Ed Miliband interviewed in today's Observer newspaper just might be starting to ask pertinent questions about the Labour Party on the ground. According to the paper's political editor, Toby Helm:
At the top of a list of questions he will want to answer is why Labour's canvassing, on the eve of polling, was still showing the party way ahead. "Even by late Wednesday our canvass returns were suggesting that we would win."
The failure to gauge what was happening is part of a wider challenge Miliband wants to address – how to ensure Labour engages better with local people and supporters.
I should point out that I am not the Labour Party's leading expert on canvassing. But I have done my fair share in the last 40 years. Local organisational capacity was my starting point in the Twittersphere as soon as it became evident an upset was in prospect on Thursday night/Friday morning of last week. I asked Fabian Society deputy general secretary @marcusaroberts who was minded to cross his fingers for a Labour retain:
Done CLP audit / electoral ward, membership / campaigning / fundraising capacity? No point crossing fingers.#bradfordwest
This provoked a twitterslapdown from Labour First campaigning guru Luke Akehurst:
@PeterKenyon the Bradford West CLP is extremely active and large so problem not organisational
That compounds the issues that our Leader is going to have to review, and not before time in my view. If a constituency labour party (CLP) that is "extremely active" and "large" to quote Luke can't spot a looming loss of 10,000 votes, then it is not unreasonable to speculate that the Party is suffering systemic failure. NB Luke is seeking re-election to Labour's National Executive Committee.
Labour has invested heavily in IT support for voter identification in New Labour speak or canvassing as, I'm glad to see, Ed called it in his interview. So it should be possible to analyse the canvass returns by electoral ward/date/canvasser. Let's be clear this is an art, not a science. Critical dates for reviewing Labour's standing might be pre-last date for postal vote applications, last day of canvassing. What were the canvass results (if any) from postal voters? The overarching problem in any canvassing is quality control - filtering out canvasser's inclinations (for example: to pose leading questions, record what they want to hear, discount what they don't want to hear) is impossible at the point of data entry.
High levels of volunteer commitment and dedication are required to reduce the risk of error, and maintain records in a timely fashion on Contact Creator. I would be surprised if any canvassing of representative samples was conducted in key wards in the final week of the campaign. (I have vivid memories of straw poll sampling Labour voters in Brownwood Ward in the last days of the 1992 general election campaign and picking up switching in the wake of the Tories' devastating Tax Bombshell advertising.

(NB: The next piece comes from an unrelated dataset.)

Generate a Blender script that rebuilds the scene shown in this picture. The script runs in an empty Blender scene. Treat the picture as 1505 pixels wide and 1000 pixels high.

By then it was too late and we were doomed, as it turned out to another five years' in opposition.)
If nothing else, Ed will learn more about canvassing. He has also promised to revisit the constituency and listen. Very commendable, but who does he listen to? People 'volunteered' by party staff, or a representative sample of Labour core voters as recorded on the canvass returns?
Next there is that
bizarre message to staff co-signed by Ed and party general secretary, Iain McNicol issued the day after the by-election. There was no mention of volunteers. What on earth is going in their heads? What more eloquent proof of just how disconnected the Leadership is than a read of this indictment of Labour's political class? We know there are problems with party staff, but this herogram is absurd in the circumstances.
Our staff in Bradford were fantastic. As always our staff give everything for Labour and Bradford West was no exception. Staff can hold their heads high about their performance, we shoulder these problems as one party and we fight back as one party.
What is it about the Labour Party that performance management doesn't apply to party staff? Then you realise the Leadership is so wedded to the paid-hands model of modern political organisation that with the London Mayoral elections now only weeks ago they have got to keep staff on side. The party on the ground (i.e. volunteers) remain a resource to be developed.
So those of us who thought Ed might be able to save the Labour Party are going to have to go along with the warm words, and, as Marcus did on Thursday night, keep our fingers crossed for 3 May. But that should not detract from the need for a radical new approach to party organisation based on building up from the electoral ward level the Labour Party's volunteer-based membership/campaigning/fundraising capacity with professional support (not control).
If the Bradford West inquest leads Ed to that conclusion, it will represent a lifeline. Continued dependence on the Refounding Labour command and control professional praetorian guard model will prove a noose.